Chip Somodevilla/Getty Images
The House of Representatives approved a controversial health care reform measure over the weekend.
But that's only the beginning of what could be many more weeks of legislative wrangling.
"The bill is passed," House Speaker Nancy Pelosi told the chamber late Saturday night to great cheers.
Well, not so fast -- it's the Senate's turn, as the President noted.
"Now it falls on the United States Senate to take this baton and bring it to the finish line on behalf of the American people," Obama said.
"The Senate will chart its own path as it frequently does, almost invariably does," says Cliff Shannon, who served as chief of staff to two senators, including the late John Heinz.
"The Senate does move quite slowly especially on controversial issues," Shannon warns.
Ted Zimmer from the Consumer Health Coalition says most people think we need some kind of reform.
"They've seen their premiums go up year after year, especially in the last decade.
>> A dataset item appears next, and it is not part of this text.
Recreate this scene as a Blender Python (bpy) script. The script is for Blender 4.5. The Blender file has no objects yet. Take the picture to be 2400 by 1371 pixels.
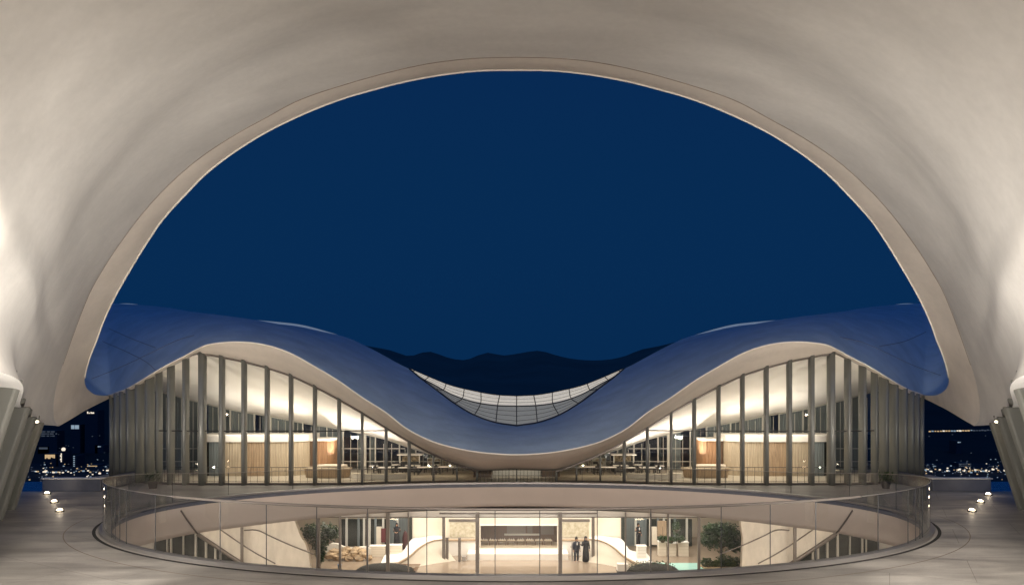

Premiums have risen over four times faster than wages in Pennsylvania since the year 2000," notes Zimmer.
But there's lots of confusion -- especially over the so-called public option, a government health insurance plan supporters say would compete with private insurance to cover the uninsured.
"It's sad what people have been told and what they've been sold in some cases," he said.
The House voted to let states opt out of the public option -- but some senators prefer a trigger -- no government insurance unless private insurers fail to cover the uninsured.
"[Senate Majority Leader] Senator Reid has the job of trying, somehow or other, to extract from those two points of view just enough people to get his 60 votes to pass his bill, and it's going to be very interesting to see him balance that many angels on the head of a pin," says Shannon.
Like most things in Congress, particularly monumental and controversial issues like health care reform, it usually in the end comes down to politics. And nobody right now can really predict the outcome.